2020年2月15日土曜日

2020年2月15日 朝日朝刊33面 ●(ニュースQ3)「内定辞退させて頂きたく」 指南本、完売続出

「就職活動で学生が有利な売り手市場が続く中、企業に入社を断る「内定辞退セット」が人気になっている。手紙の書き方や電話のかけ方を指南するものだが、取り扱う書店や文具店では売り切れが続出。購入者からは「断れてほっとした」という声も聞かれる。」という記事である。
「春の入社が迫るこの時期でも、内定を断っていない学生もおり、売れ行きにつながっているという。」が、「人生で断る機会がほとんどなかったから、どうしたらいいのかわからなかった」という内定式の直前になって泣きながら社長に電話した男子学生の例も紹介されている。
記事では、「お断り」の悩みは大学生にとどまらないとして、本人の代わりに会社を辞めたいと伝える「退職代行サービス」にも言及している。「断れないのは、思いやりのはき違え」「ビジネスは恋愛にも通じます」という銀座の伊藤由美ママの声も紹介されている。「大事なのはいい子ぶらないことだという。」とし、「相手を気遣うことも大事ですが、大切にすべきは自分です」と締めくくっている。

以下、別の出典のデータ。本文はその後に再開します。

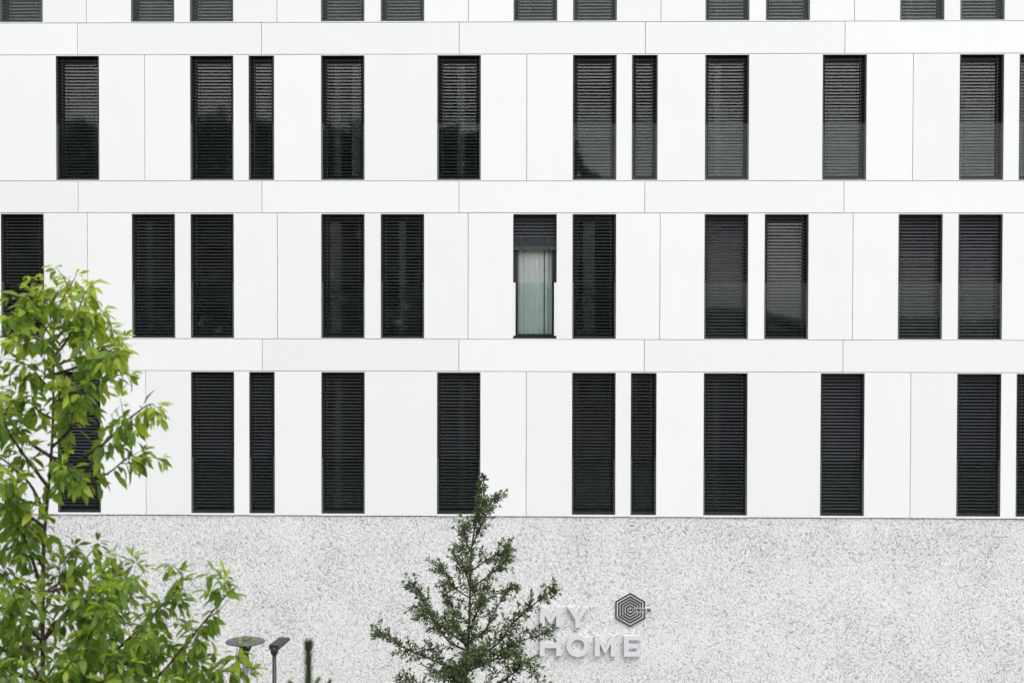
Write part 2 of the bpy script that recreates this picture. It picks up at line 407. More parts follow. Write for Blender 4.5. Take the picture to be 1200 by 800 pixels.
for row in range(4):
    zb, zt = Z_ROW[row]; h = zt-zb
    for a, e, j, i in openings(row):
        key = (row, j, i); w = e-a
        kw = (round(w, 3), round(h, 3))
        win = link('window', cached(('win',)+kw, lambda: window_mesh(w, h)), bld, ((a+e)/2, 0, zb+H0))
        raised = key == (2, 0, 1)
        if raised: win['label'] = 'window with its blind pulled up over a pale curtain'
        pn = link('pane', cached(('pane', raised)+kw, lambda: pane_mesh(w, h, 'clear_glass' if raised else 'pane_glass')), win)
        link('sill', cached(('sill', row, kw), lambda: box_mesh('sill', 'white_metal', -w/2, w/2, -0.003, 0.05, (-0.0405 if row == 3 else -0.0165), -0.0005)), win)
        link('head_trim', cached(('head',)+kw, lambda: box_mesh('head_trim', 'white_metal', -w/2, w/2, 0.0015, 0.05, h+0.0005, h+0.0165)), win)
        for s in (-1, 1):
            def rail(): 
                x = w/2-0.012; q = sorted((s*x, s*(x-0.016)))
                return box_mesh('guide_rail', 'anthracite', q[0], q[1], 0.012, 0.15, RAIL, h-0.013)
            def clamp(wd=0.014, y0=0.012, y1=0.15):
                x = w/2-0.012; q = sorted((s*x, s*(x-wd)))
                return box_mesh('balustrade_bracket', 'rail_grey', q[0], q[1], y0, y1, 0.014, RAIL-0.002)
            if raised:
                def rail2():
                    x = w/2-0.012; q = sorted((s*x, s*(x-0.075)))
                    return box_mesh('guide_rail', 'anthracite', q[0], q[1], 0.145, 0.195, RAIL, h-0.013)
                def clamp2():
                    x = w/2+0.0; q = sorted((s*x, s*(x-0.045)))
                    return box_mesh('balustrade_bracket', 'white_metal', q[0], q[1], 0.0015, 0.035, 0.055, RAIL-0.002)
                link('guide_rail', rail2(), win); link('balustrade_bracket', clamp2(), win)
            else:
                link('guide_rail', cached(('rail', s)+kw, rail), win)
                link('balustrade_bracket', cached(('clamp', s)+kw, clamp), win)
        link('balustrade', cached(('bal', raised)+kw, lambda: box_mesh('balustrade', 'guard_glass' if raised else 'balustrade_glass', -w/2+0.03, w/2-0.03, 0.026, 0.034, 0.02, RAIL)), win)
        sw = w-0.062
        tilt = R(TILT.get(key, 25)*0.62); rnd = random.Random(hash(key) & 0xffff)
        ztop = h-0.075
        if raised:
            zs = [ztop-0.02-PITCH*q for q in range(6)]
            stack = MB(); zz = zs[-1]-0.045
            for q in range(14): slat_into(stack, w-0.03, R(2), zz-0.0105*q, y=0.10)
            stack.box(-w/2+0.016, w/2-0.016, 0.062, 0.14, zz-0.225, zz-0.150)
            link('slat_stack', stack.mesh('slat_stack', 'blind_metal'), win)
            for sx in (-0.26, 0.26):
                link('lift_tape', box_mesh('lift_tape', 'lamp_black', sx-0.02, sx+0.02, 0.050, 0.0535, zz-0.20, zz+0.02), win)
            tilt = R(40)
        else:
            n = int((ztop-0.075)/PITCH)+1
            zs = [ztop-PITCH*q for q in range(n)]
            link('bottom_rail', cached(('brail',)+kw, lambda: box_mesh('bottom_rail', 'blind_metal', -sw/2, sw/2, 0.08, 0.13, 0.016, 0.046)), win)
            for sx in (-1, 1):
                link('ladder_tape', cached(('tape', sx)+kw, lambda: box_mesh('ladder_tape', 'lamp_black', sx*(w/2-0.10)-0.004, sx*(w/2-0.10)+0.004, 0.0635, 0.066, 0.05, h-0.03)), win)
        if key in SINGLE and n_slats+len(zs) <= 300:
            me = cached(('slat', kw[0], round(tilt, 4)), lambda: slat_mesh(sw if not raised else w-0.03, tilt))
            for z in zs:
                o = link('slat', me, win, (0, 0, z)); o.rotation_euler = (R(rnd.uniform(-1, 1)), R(rnd.uniform(-.1, .1)), 0)
                n_slats += 1
        else:
            b_ = MB()
            for z in zs: slat_into(b_, sw, tilt+R(rnd.uniform(-1, 1)), z, sag=rnd.uniform(-.002, .002))
            tag(link('blind', b_.mesh('blind', 'blind_metal'), win), kind='stuff')
        if raised:
            link('curtain', curtain_mesh(-0.34, 0.17, h, 5, 'curtain_cloth'), win); link('curtain', curtain_mesh(0.19, 0.34, h, 9, 'curtain_cloth'), win)
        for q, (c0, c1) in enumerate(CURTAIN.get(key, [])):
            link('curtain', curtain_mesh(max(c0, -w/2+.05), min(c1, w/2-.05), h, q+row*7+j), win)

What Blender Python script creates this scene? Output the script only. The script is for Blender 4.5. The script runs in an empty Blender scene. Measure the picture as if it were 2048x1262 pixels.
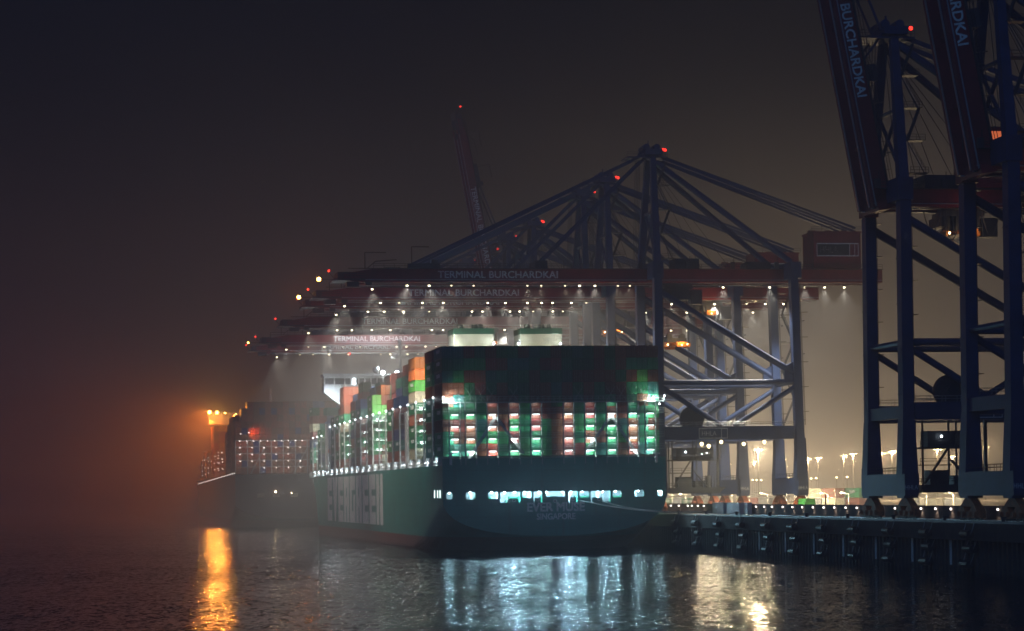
import bpy, math, random
from mathutils import Vector, Matrix
R = math.radians
random.seed(7)
C = bpy.context.scene.collection
SC = bpy.context.scene

# ------------------------------------------------------------------ camera
CAM_Z = 13.2                     # eye height above the water
F = 4950.0                       # focal length in pixels of the 2048 px wide photograph
ROLL = 0.014
TH = math.atan(880.0 / F)        # angle between the view and the line of the quay
CT, ST = math.cos(TH), math.sin(TH)
HOR = 354.0                      # the horizon lies this far under the picture's middle (2048 px units)
cd = bpy.data.cameras.new('camera'); cam = bpy.data.objects.new('camera', cd); C.objects.link(cam)
cd.sensor_width = 36.0; cd.lens = F / 2048.0 * 36.0
cd.clip_start = 0.5; cd.clip_end = 12000.0
cam.location = (0, 0, CAM_Z)
cam.rotation_euler = (Matrix.Rotation(R(90), 4, 'X') @ Matrix.Rotation(-ROLL, 4, 'Z')).to_euler()
cd.shift_x = -(ROLL * HOR) / 2048.0
cd.shift_y = HOR / 2048.0
SC.camera = cam

# ------------------------------------------------------------------ night sky, exposure
W = bpy.data.worlds.new('World'); SC.world = W; W.use_nodes = True
nt = W.node_tree; nt.nodes.clear()
sky = nt.nodes.new('ShaderNodeTexSky'); sky.sky_type = 'NISHITA'; sky.sun_disc = False
sky.sun_elevation = R(-4.0); sky.sun_rotation = R(200)
bg = nt.nodes.new('ShaderNodeBackground'); bg.inputs['Strength'].default_value = 0.05
wo = nt.nodes.new('ShaderNodeOutputWorld')
tint = nt.nodes.new('ShaderNodeMix'); tint.data_type = 'RGBA'; tint.blend_type = 'MULTIPLY'; tint.inputs[0].default_value = 1.0
tint.inputs[7].default_value = (1.1, 4.6, 23.0, 1); nt.links.new(sky.outputs[0], tint.inputs[6]); nt.links.new(tint.outputs[2], bg.inputs[0]); nt.links.new(bg.outputs[0], wo.inputs[0])

# faint blue fill sun from behind the camera, added to lift stern and cranes
sd = bpy.data.lights.new('night_fill_sun', 'SUN'); so = bpy.data.objects.new('night_fill_sun', sd); C.objects.link(so)
sd.energy = 0.38; sd.angle = R(40); sd.color = (0.20, 0.48, 1.0)
so.rotation_euler = (R(62), 0, R(-28))

SC.view_settings.view_transform = 'Standard'; SC.view_settings.look = 'None'
SC.view_settings.gamma = 1.0; SC.view_settings.exposure = -0.25
SC.view_settings.use_curve_mapping = False
SC.render.engine = 'CYCLES'
cy = SC.cycles
cy.max_bounces = 5; cy.diffuse_bounces = 2; cy.glossy_bounces = 3; cy.volume_bounces = 0
cy.transmission_bounces = 2; cy.transparent_max_bounces = 6
cy.sample_clamp_indirect = 2.0
cy.use_light_tree = True
cy.caustics_reflective = False; cy.caustics_refractive = False
cy.use_denoising = True
cy.use_adaptive_sampling = True; cy.adaptive_threshold = 0.006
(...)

この「内定辞退セット」については、当ブログでも、すでに取り上げたところである。
https://kubonenkin.blogspot.com/2020/01/20200121NY02.html
そんなに追記することもないのだが、この記事の最後の「相手を気遣うことも大事ですが、大切にすべきは自分です」は、間違ったコメントとしか思えない。
「大切にすべきは自分」だからこそ、何もしないのではないか。相手に嫌な顔をされたりして、自分の感情が揺らぐのが嫌だから、何の行動も起こさないのであろう。「相手を気遣う」などとは、まったく無縁である。相手に迷惑がかかることは少し想像すれば分かるはずだが、そんなことはどうでもよいということなのである。
もっとも、内定辞退や退職申出ができないのは、企業側にも問題があると思える。人手不足の中、内定や退職のつなぎとめに過剰に対応している場合も、あるのではないか。
この問題の当事者に考えて欲しいのは、「何もしないことも意思表示」だということである。それは、若者世代での「既読スルー」にも通じるし、シカトによるイジメと同列のものでもある。人生は、決断の連続である。その決断には、能動的な意思表示も、消極的な現状追認も含まれる。その中で、回避的な決定遅延は、結局、消極的な現状追認が続くものであるということである。その結果の責任は、本人が負わざるを得ない。本人が何もしていないつもりでも、実際には何かをしているのが、人間社会というものなのである。